Yahweh had yet another aspect to "his"
persona, as at some early stage the "sacred tetragrammaton" of "God"
was bi-gendered. As Walker states:
"Jewish mystical tradition viewed
the original Jehovah as an androgyny, his/her name compounded as
Jah (jod) and the pre-Hebraic name of Eve, Havah or Hawah,
rendered he-vau-he- in Hebrew letters. The four letters together
made the sacred tetragrammaton, YHWH, the secret name of God....
The Bible contains many plagiarized excerpts from earlier hymns
and prayers to Ishtar and other Goddess figures, with the name
of Yahweh substituted for that of the female deity."
Thus, even Yahweh was at one time
plural, but "he" eventually became an all-male, sky god. This
singular Yahweh was a warrior god, representing the sun in
Aries, which is ruled by the warlike Mars and symbolized by the Ram
- the same symbolic ram "caught in a thicket" near Abraham and used
by him as a replacement sacrifice for his son Isaac.
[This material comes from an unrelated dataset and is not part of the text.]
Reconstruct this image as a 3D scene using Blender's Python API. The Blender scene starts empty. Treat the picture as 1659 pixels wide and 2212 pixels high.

This warrior god Yahweh was not only
Jealous but Zealous, as his name is rendered in
Young's Literal Translation:
"...for ye do not bow yourselves to
another god - for Jehovah, whose name [is] Zealous, is a zealous
God."
(Exodus 34:14)
In fact, the same word in Hebrew is used
for both jealous and zealous, although is
transliterated differently, "qanna" being jealous and "qana,"
zealous.
As El Elyon was but one of the Canaanite Elohim, the
Most High God, so was "Yahweh," as "El Qanna," the Jealous/Zealous
God, which is why in the Old Testament he keeps sticking his nose in
and shouting at everyone. The title "Jealous/Zealous" is also
appropriate for a god represented by a volcano, as was Yahweh
by the smoky and fiery Mt. Sinai.
Hence, Yahweh's followers themselves
were intolerant and hotheaded zealots.